Depuis, H20 AM promet un remboursement prochain qui tarde à venir, sans indication sur la valeur de ces actifs. Entre-temps, Tennor, le holding de Lars Windhorst, a obtenu de ses créditeurs, dont H20 AM, la possibilité de consolider toutes ses dettes au sein d'une émission de dette unique, en théorie remboursable en 2022. H20 AM a toujours justifié la non publication des valeurs liquidatives des side pockets pour mieux négocier avec Tennor le rachat de ses titres émis.

Hasard ou non, H20 AM vient d'annoncer sur son site une première phase de remboursement des side pocket« dans les prochains jours ». Suite à un remboursement partiel de la dette unique effectuée en décembre dernier, « le nominal sera réduit de 250 millions d'euros ». Sans préciser cependant si ce montant correspond à la première tranche de remboursement.

Action en justice

Les attendus de l'AMF sont sévères et pourraient désormais alimenter des actions en justice de la part de porteurs de parts de side pockets. Un collectif d'épargnants est notamment sur le point de saisir la justice pour obtenir des dédommagements. D'ailleurs, la société de gestion, qui gère toujours 12,3 milliards d'actifs, a déjà provisionné 200 millions d'euros pour faire face à d'éventuels litiges ou sanctions.

La sanction de l'AMF est la plus lourde jamais prononcée à l'encontre d'une société de gestion. Le superviseur avait déjà infligé une amende de 35 millions d'euros à Natixis en 2017, un montant finalement ramené à 20 millions d'euros. En août 2021, la société Amundi, numéro un européen de la gestion d'actifs, avait également été condamnée à une amende de 32 millions d'euros pour « manipulation de cours » sur des opérations réalisées en 2014 et 2015.

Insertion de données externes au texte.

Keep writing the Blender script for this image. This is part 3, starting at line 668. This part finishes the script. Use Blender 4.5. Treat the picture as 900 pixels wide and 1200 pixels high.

Le temps du superviseur est long, bien plus long que celui de l'actualité. L'AMF avait été critiquée sur son silence lors du gel des fonds H2O AM, voire avant lors des premières vagues de rachats durant l'été 2019. Se posaient alors la question de la réglementation européenne Ucits, qui permet la commercialisation, selon certaines conditions, de fonds alternatifs (hedge funds) directement auprès des particuliers.

Les fonds H2O étaient des fonds Ucits mais de par leur nature et leur effet de levier, ils n'étaient pas forcément compris, dans toute leur dimension risque, par les souscripteurs et les réseaux de distribution (CGP, assureurs, gestion privée). La performance de ces fonds durant les années 2016-2020, bien au-dessus de la moyenne des fonds de même style de gestion, a vite balayé toutes les interrogations.